5) Original content!! Don’t copy text from the publisher’s website– write about the book in your own words. Don’t merely recap literary gossip– what is your own particular take? And if you don’t have a take, the world won’t end because it’s lacking your two cents. You don’t have to write about what everybody else is writing about. What interests you? Write well, and write long (but not too long). And aim to be a better writer all the time.

6) Read an author or a book first before you agree to take part in promotions. Don’t be afraid to say no if the author or book is not your thing, or is not in keeping with your blog’s focus. We should aspire to mean everything we write on our blogs.

7) We should all blog like nobody is looking, if only because very often, nobody will be. We should write only to satisfy ourselves, so that the writing is inherently worth the trouble, and also because that kind of writing has a passion that shows.

8) Avoid taking the link bait! Very often, desperate newspapers will write terrible articles that insult us and ours in an effort to enrage us. They don’t actually mean what they’re saying– they just want hits from the links you post, but don’t lower yourself. Only link to awesome.

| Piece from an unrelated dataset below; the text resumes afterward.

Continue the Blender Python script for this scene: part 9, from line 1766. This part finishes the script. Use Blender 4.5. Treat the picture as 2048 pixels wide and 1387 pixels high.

9) And along those lines, make your blog a portal rather than a virtual brick wall.

August 19, 2010

Sometimes just laziness

Hmm. I’ve written before about how much I love recurring secondary characters throughout an author’s works, which creates the sense of a self-contained universe with millions of tiny whirling lives that I’m privy to glimpses of– in books by Margaret Drabble, and Barbara Pym. But how interesting then to read in a letter from Pym to Philip Larkin: “With me it’s sometimes just laziness– if I need a casual clergyman or anthropologist I just take one from an earlier book. Perhaps really one should take such a very minor character that only the author recognises it, like a kind of superstition or a charm.”